Everyone has watched a movie or television show where the “bad guy” gets arrested. You’ve also heard a defence lawyer tell them in the next scene: “Don’t say anything!”

Even though our clients know this (because they’ve watched said movie, and because they’ve heard me say it to them at least 3 times during their phone call from the police station), too many still give statements to the police.

There are no shortage of reasons for this – from the stress and uncertainty of the situation; to the desire to get out of the situation as fast as possible. However, in the hopes of stopping you from being your own worst enemy if you ever find yourself arrested, here are my top 3 reasons for not giving a statement to police:

1. The police have a way of making you feel comfortable – maybe they are even being kind to you. They understand your situation and “just want to hear your side of the story”.
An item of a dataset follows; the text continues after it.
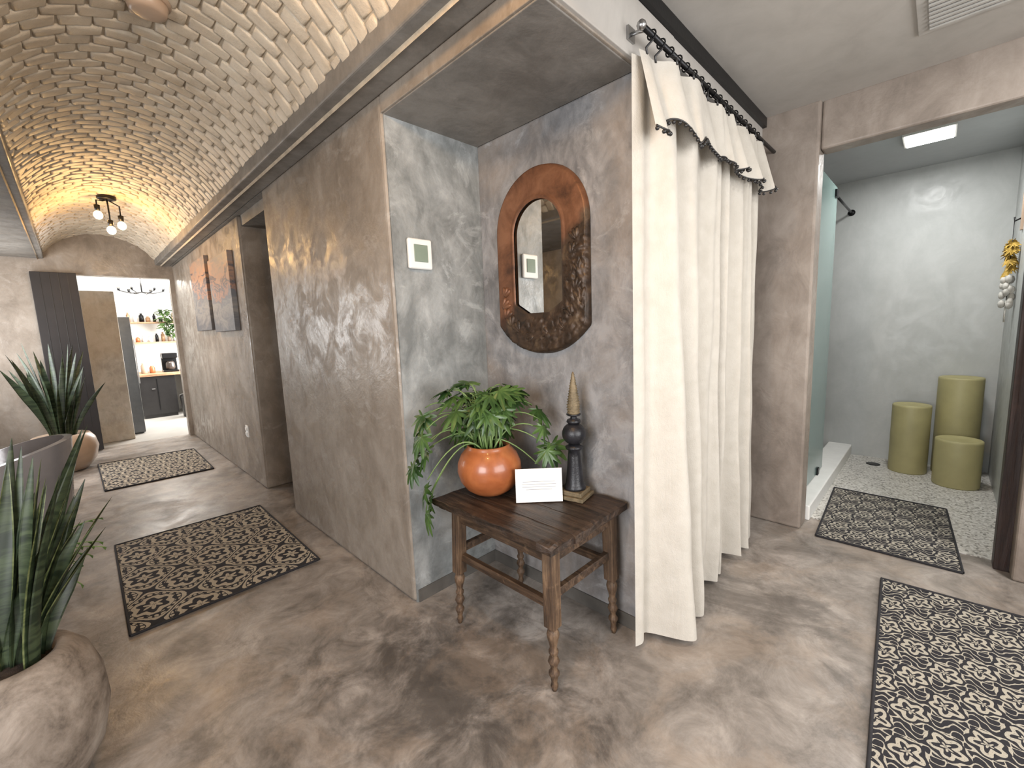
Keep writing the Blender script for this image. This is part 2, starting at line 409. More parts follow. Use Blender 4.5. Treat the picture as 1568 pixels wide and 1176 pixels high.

That kindness may very well be genuine – but the reality is, it doesn’t stop them from writing down or recording every word you say. Whether you are in front of the video camera, or being transported in the cruiser, police officers are trained to take notes of everything.

While some statements you say to police may be excluded later by a court, why take the chance? You never know what piece of information the police don’t have yet, that you’ve just given them. 

2. Once the decision to charge you has been made, there are very few things you could say that will actually make the charges “go away” that day. This is especially true in domestic situations, as police have what is often referred to as a “mandatory charge policy”.

This means that there is likely nothing that you can say that will help the situation – in fact, you will likely make it worse for yourself.

The best thing to do is listen to your lawyer, not say anything to the police, and wait for the court proceedings for your chance to explain (or not – as is also your right).

3. No matter how you try to explain yourself, words can get twisted around. An accused who may very well be innocent in law may hurt their chances of success at trial if there is anything said to police that can be used against you. “I grabbed my husband’s arm”, for example, may be turned into an assault charge, even though the accused meant that she grabbed her husband’s arm so that he didn’t hit the wall he was about to walk into.

4. My best reason for staying silent is that it is your Charter-protected right. The drafters of the Charter (not to mention your lawyer, the police, the Crown and the Judge) all know that the burden is on the state (and by extension, the police) to prove your guilt. This means you are not required to prove your innocence. So why do their work for them?